EXERCISE BRIEF: Please transcribe the data that follows without the pictures, keeping every word the same.

-- Start of PROVIDED MATERIAL --

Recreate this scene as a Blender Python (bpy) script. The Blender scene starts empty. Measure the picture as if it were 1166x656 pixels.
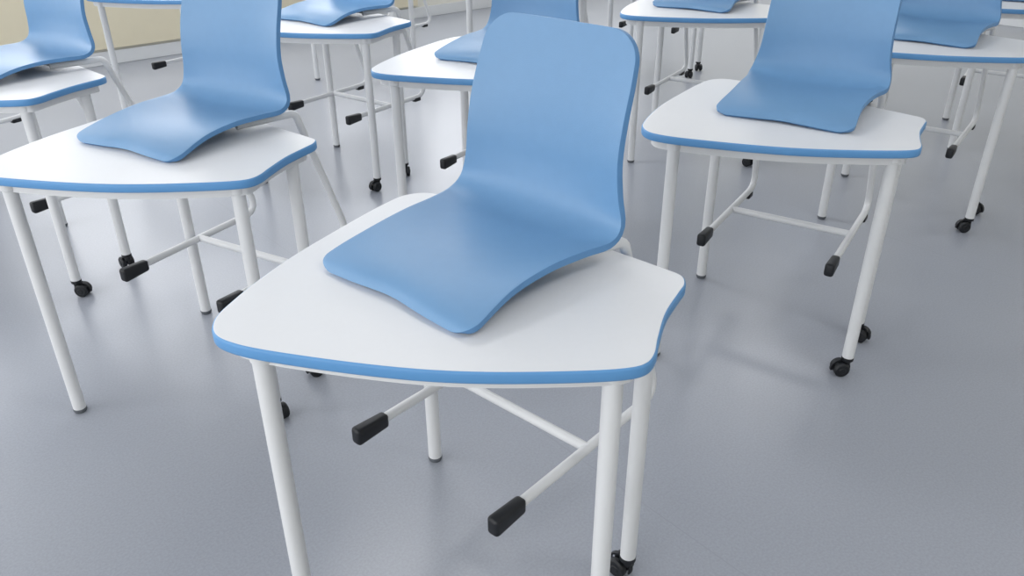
import bpy, bmesh, math
import numpy as np
from mathutils import Vector, Matrix
C=bpy.context
# ---------------------------------------------------------------- materials
def lin(c): 
    return tuple(((x/255)/12.92 if x/255<=.04045 else ((x/255+.055)/1.055)**2.4) for x in c)+(1,)
def mat(name,col,rough=.5,spec=.5,noise=0,nscale=60,bump=0,bscale=400,coat=0,metal=0):
    m=bpy.data.materials.new(name); m.use_nodes=True
    nt=m.node_tree; b=nt.nodes['Principled BSDF']
    b.inputs['Roughness'].default_value=rough; b.inputs['Specular IOR Level'].default_value=spec
    b.inputs['Coat Weight'].default_value=coat; b.inputs['Metallic'].default_value=metal
    tc=nt.nodes.new('ShaderNodeTexCoord')
    n=nt.nodes.new('ShaderNodeTexNoise'); n.inputs['Scale'].default_value=nscale; n.inputs['Detail'].default_value=4
    nt.links.new(tc.outputs['Object'],n.inputs['Vector'])
    r=nt.nodes.new('ShaderNodeMix'); r.data_type='RGBA'
    r.inputs['A'].default_value=tuple(x*(1-noise) for x in col[:3])+(1,)
    r.inputs['B'].default_value=tuple(min(1,x*(1+noise)) for x in col[:3])+(1,)
    nt.links.new(n.outputs['Fac'],r.inputs['Factor']); nt.links.new(r.outputs['Result'],b.inputs['Base Color'])
    if bump:
        n2=nt.nodes.new('ShaderNodeTexNoise'); n2.inputs['Scale'].default_value=bscale
        nt.links.new(tc.outputs['Object'],n2.inputs['Vector'])
        bp=nt.nodes.new('ShaderNodeBump'); bp.inputs['Strength'].default_value=bump; bp.inputs['Distance'].default_value=.001
        nt.links.new(n2.outputs['Fac'],bp.inputs['Height']); nt.links.new(bp.outputs['Normal'],b.inputs['Normal'])
    return m
M_blue=mat('blue_plastic',lin((107,149,189)),.42,.5,.03,40,.3,700)
M_rim=mat('blue_plastic_rim',lin((90,138,186)),.45,.45,.03,40)
M_edge=mat('blue_edge_band',lin((94,150,202)),.4,.4,.02,40)
M_top=mat('white_laminate',lin((225,226,228)),.38,.4,.012,90,.1,900)
M_frame=mat('white_powdercoat',lin((219,220,221)),.35,.45,.01,30)
M_black=mat('black_plastic',lin((24,26,30)),.45,.4,.1,60)
M_grey=mat('grey_glide',lin((90,94,100)),.5,.4,.05,60)
M_wall=mat('painted_wall',lin((226,224,214)),.8,.2,.02,6)
M_panel=mat('cream_panel',lin((222,213,188)),.6,.3,.03,8)
M_base=mat('white_trim',lin((220,222,224)),.5,.3,.01,20)
M_ceil=mat('ceiling_white',lin((238,238,236)),.9,.2,.01,5)
# floor: linoleum with speckle, mottling and welded seams
def floor_mat():
    m=bpy.data.materials.new('linoleum'); m.use_nodes=True; nt=m.node_tree; N=nt.nodes; L=nt.links
    b=N['Principled BSDF']; tc=N.new('ShaderNodeTexCoord')
    n=N.new('ShaderNodeTexNoise'); n.inputs['Scale'].default_value=1.3; n.inputs['Detail'].default_value=5
    L.new(tc.outputs['Object'],n.inputs['Vector'])
    n2=N.new('ShaderNodeTexNoise'); n2.inputs['Scale'].default_value=160; n2.inputs['Detail'].default_value=3
    L.new(tc.outputs['Object'],n2.inputs['Vector'])
    base=lin((155,159,168))
    a=N.new('ShaderNodeMix'); a.data_type='RGBA'
    a.inputs['A'].default_value=tuple(x*.96 for x in base[:3])+(1,); a.inputs['B'].default_value=tuple(x*1.04 for x in base[:3])+(1,)
    L.new(n.outputs['Fac'],a.inputs['Factor'])
    r=N.new('ShaderNodeMapRange'); r.inputs['From Min'].default_value=.35; r.inputs['From Max'].default_value=.65
    r.inputs['To Min'].default_value=.94; r.inputs['To Max'].default_value=1.05
    L.new(n2.outputs['Fac'],r.inputs['Value'])
    s=N.new('ShaderNodeMix'); s.data_type='RGBA'; s.blend_type='MULTIPLY'; s.inputs['Factor'].default_value=1
    L.new(a.outputs['Result'],s.inputs['A']); L.new(r.outputs['Result'],s.inputs['B'])
    sp=N.new('ShaderNodeSeparateXYZ'); L.new(tc.outputs['Object'],sp.inputs['Vector'])
    w0=N.new('ShaderNodeMath'); w0.operation='ADD'; w0.inputs[1].default_value=10-1.25; L.new(sp.outputs['X'],w0.inputs[0])
    w=N.new('ShaderNodeMath'); w.operation='PINGPONG'; w.inputs[1].default_value=1.0; L.new(w0.outputs[0],w.inputs[0])
    g=N.new('ShaderNodeMath'); g.operation='LESS_THAN'; g.inputs[1].default_value=.0014; L.new(w.outputs[0],g.inputs[0])
    k=N.new('ShaderNodeMix'); k.data_type='RGBA'; k.inputs['B'].default_value=tuple(x*.9 for x in base[:3])+(1,)
    L.new(g.outputs[0],k.inputs['Factor']); L.new(s.outputs['Result'],k.inputs['A'])
    L.new(k.outputs['Result'],b.inputs['Base Color'])
    b.inputs['Roughness'].default_value=.28; b.inputs['Specular IOR Level'].default_value=.45
    bp=N.new('ShaderNodeBump'); bp.inputs['Strength'].default_value=.08; bp.inputs['Distance'].default_value=.001
    L.new(n2.outputs['Fac'],bp.inputs['Height']); L.new(bp.outputs['Normal'],b.inputs['Normal'])
    return m
M_floor=floor_mat()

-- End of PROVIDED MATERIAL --

REPLY:
Recreate this scene as a Blender Python (bpy) script. The Blender scene starts empty. Measure the picture as if it were 1166x656 pixels.
import bpy, bmesh, math
import numpy as np
from mathutils import Vector, Matrix
C=bpy.context
# ---------------------------------------------------------------- materials
def lin(c): 
    return tuple(((x/255)/12.92 if x/255<=.04045 else ((x/255+.055)/1.055)**2.4) for x in c)+(1,)
def mat(name,col,rough=.5,spec=.5,noise=0,nscale=60,bump=0,bscale=400,coat=0,metal=0):
    m=bpy.data.materials.new(name); m.use_nodes=True
    nt=m.node_tree; b=nt.nodes['Principled BSDF']
    b.inputs['Roughness'].default_value=rough; b.inputs['Specular IOR Level'].default_value=spec
    b.inputs['Coat Weight'].default_value=coat; b.inputs['Metallic'].default_value=metal
    tc=nt.nodes.new('ShaderNodeTexCoord')
    n=nt.nodes.new('ShaderNodeTexNoise'); n.inputs['Scale'].default_value=nscale; n.inputs['Detail'].default_value=4
    nt.links.new(tc.outputs['Object'],n.inputs['Vector'])
    r=nt.nodes.new('ShaderNodeMix'); r.data_type='RGBA'
    r.inputs['A'].default_value=tuple(x*(1-noise) for x in col[:3])+(1,)
    r.inputs['B'].default_value=tuple(min(1,x*(1+noise)) for x in col[:3])+(1,)
    nt.links.new(n.outputs['Fac'],r.inputs['Factor']); nt.links.new(r.outputs['Result'],b.inputs['Base Color'])
    if bump:
        n2=nt.nodes.new('ShaderNodeTexNoise'); n2.inputs['Scale'].default_value=bscale
        nt.links.new(tc.outputs['Object'],n2.inputs['Vector'])
        bp=nt.nodes.new('ShaderNodeBump'); bp.inputs['Strength'].default_value=bump; bp.inputs['Distance'].default_value=.001
        nt.links.new(n2.outputs['Fac'],bp.inputs['Height']); nt.links.new(bp.outputs['Normal'],b.inputs['Normal'])
    return m
M_blue=mat('blue_plastic',lin((107,149,189)),.42,.5,.03,40,.3,700)
M_rim=mat('blue_plastic_rim',lin((90,138,186)),.45,.45,.03,40)
M_edge=mat('blue_edge_band',lin((94,150,202)),.4,.4,.02,40)
M_top=mat('white_laminate',lin((225,226,228)),.38,.4,.012,90,.1,900)
M_frame=mat('white_powdercoat',lin((219,220,221)),.35,.45,.01,30)
M_black=mat('black_plastic',lin((24,26,30)),.45,.4,.1,60)
M_grey=mat('grey_glide',lin((90,94,100)),.5,.4,.05,60)
M_wall=mat('painted_wall',lin((226,224,214)),.8,.2,.02,6)
M_panel=mat('cream_panel',lin((222,213,188)),.6,.3,.03,8)
M_base=mat('white_trim',lin((220,222,224)),.5,.3,.01,20)
M_ceil=mat('ceiling_white',lin((238,238,236)),.9,.2,.01,5)
# floor: linoleum with speckle, mottling and welded seams
def floor_mat():
    m=bpy.data.materials.new('linoleum'); m.use_nodes=True; nt=m.node_tree; N=nt.nodes; L=nt.links
    b=N['Principled BSDF']; tc=N.new('ShaderNodeTexCoord')
    n=N.new('ShaderNodeTexNoise'); n.inputs['Scale'].default_value=1.3; n.inputs['Detail'].default_value=5
    L.new(tc.outputs['Object'],n.inputs['Vector'])
    n2=N.new('ShaderNodeTexNoise'); n2.inputs['Scale'].default_value=160; n2.inputs['Detail'].default_value=3
    L.new(tc.outputs['Object'],n2.inputs['Vector'])
    base=lin((155,159,168))
    a=N.new('ShaderNodeMix'); a.data_type='RGBA'
    a.inputs['A'].default_value=tuple(x*.96 for x in base[:3])+(1,); a.inputs['B'].default_value=tuple(x*1.04 for x in base[:3])+(1,)
    L.new(n.outputs['Fac'],a.inputs['Factor'])
    r=N.new('ShaderNodeMapRange'); r.inputs['From Min'].default_value=.35; r.inputs['From Max'].default_value=.65
    r.inputs['To Min'].default_value=.94; r.inputs['To Max'].default_value=1.05
    L.new(n2.outputs['Fac'],r.inputs['Value'])
    s=N.new('ShaderNodeMix'); s.data_type='RGBA'; s.blend_type='MULTIPLY'; s.inputs['Factor'].default_value=1
    L.new(a.outputs['Result'],s.inputs['A']); L.new(r.outputs['Result'],s.inputs['B'])
    sp=N.new('ShaderNodeSeparateXYZ'); L.new(tc.outputs['Object'],sp.inputs['Vector'])
    w0=N.new('ShaderNodeMath'); w0.operation='ADD'; w0.inputs[1].default_value=10-1.25; L.new(sp.outputs['X'],w0.inputs[0])
    w=N.new('ShaderNodeMath'); w.operation='PINGPONG'; w.inputs[1].default_value=1.0; L.new(w0.outputs[0],w.inputs[0])
    g=N.new('ShaderNodeMath'); g.operation='LESS_THAN'; g.inputs[1].default_value=.0014; L.new(w.outputs[0],g.inputs[0])
    k=N.new('ShaderNodeMix'); k.data_type='RGBA'; k.inputs['B'].default_value=tuple(x*.9 for x in base[:3])+(1,)
    L.new(g.outputs[0],k.inputs['Factor']); L.new(s.outputs['Result'],k.inputs['A'])
    L.new(k.outputs['Result'],b.inputs['Base Color'])
    b.inputs['Roughness'].default_value=.28; b.inputs['Specular IOR Level'].default_value=.45
    bp=N.new('ShaderNodeBump'); bp.inputs['Strength'].default_value=.08; bp.inputs['Distance'].default_value=.001
    L.new(n2.outputs['Fac'],bp.inputs['Height']); L.new(bp.outputs['Normal'],b.inputs['Normal'])
    return m
M_floor=floor_mat()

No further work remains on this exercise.